Le prix de tous les produits nécessaires a augmenté. Regarde la taille du poivron qu’on cède à 100 Fcfa (elle pointe du doigt la dame assise auprès de son étal de légume) ici, un petit panier de poivron est à 2500 Fcfa contre 1500 Fcfa, il y a quelques jours », martèle une autre ménagère mécontente.
Il était 12 heures à notre arrivée au marché de Médine sous une fine pluie. Les ondées ne semblent pas jouer sur l’ambiance de ce grand marché. Nous tombons sur la revendeuse Mme Maïmouna Diarra que notre équipe de reportage avait rencontrée une heure au marché « Château ». Maïmouna n’allait pas faire de cadeau à sa clientèle. Comme pour se « venger », la revendeuse à son tour ne fait aucune remise à sa clientèle. Elle compte tirer le maximum de profit. Elle reconnaît que cette période est cruciale pour améliorer les chiffres d’affaires. Les commerçantes détaillantes n’ont pas d’état d’âme. Elles tireront leur épingle du jeu en respectant la loi du marché. Ne jamais vendre à perte, parce que les prix des légumes, et surtout des denrées de première nécessité ont grimpé. Comme pour nous prendre en témoin, Maïmouna déclare : « Ce n’est pas de notre faute si les choses se passent ainsi. Le problème vient de nos villages qui alimentent la capitale en légumes frais ».

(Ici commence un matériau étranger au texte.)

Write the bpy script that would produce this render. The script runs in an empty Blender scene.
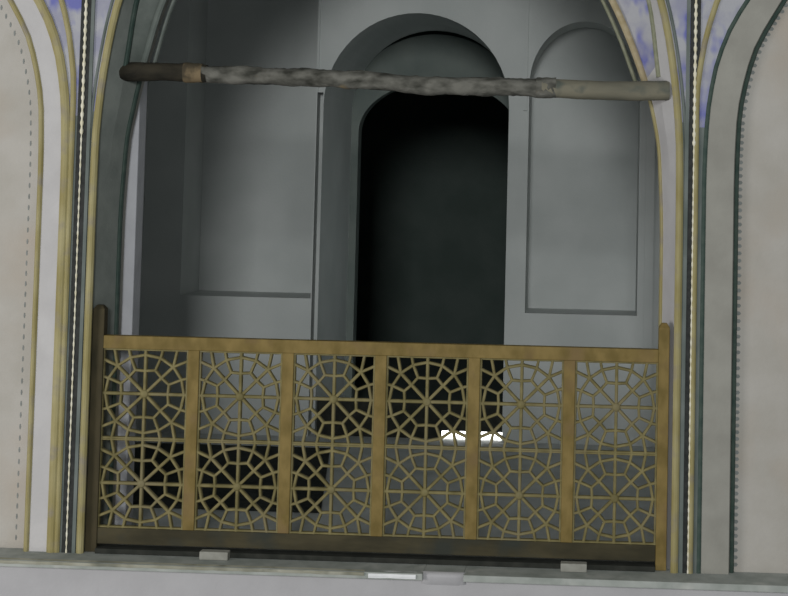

Compliments aux femmes qui ont la lourde tâche de faire le marché en cette veille de fête de Tabaski. Elles réclament unanimement une solution à cette flambée de prix qui sévit à chaque veille de fête dans notre pays.
Les autorités doivent prendre des mesures idoines et durables pour une sortie de crise. Il faut impérativement mettre fin aux spéculations des prix des denrées de première nécessité lors des veilles de fête. Ces périodes sont mises à profit au vu et au su de tous par certains commerçants, sans état d’âme. Les spéculateurs profitent de la faiblesse des clients et des circonstances. Ils font de bonnes affaires sachant bien que leurs clientes n’ont d’autre choix que de se plier à la loi du marché.
Bonne fête. Sambé Sambé, à toutes et à tous.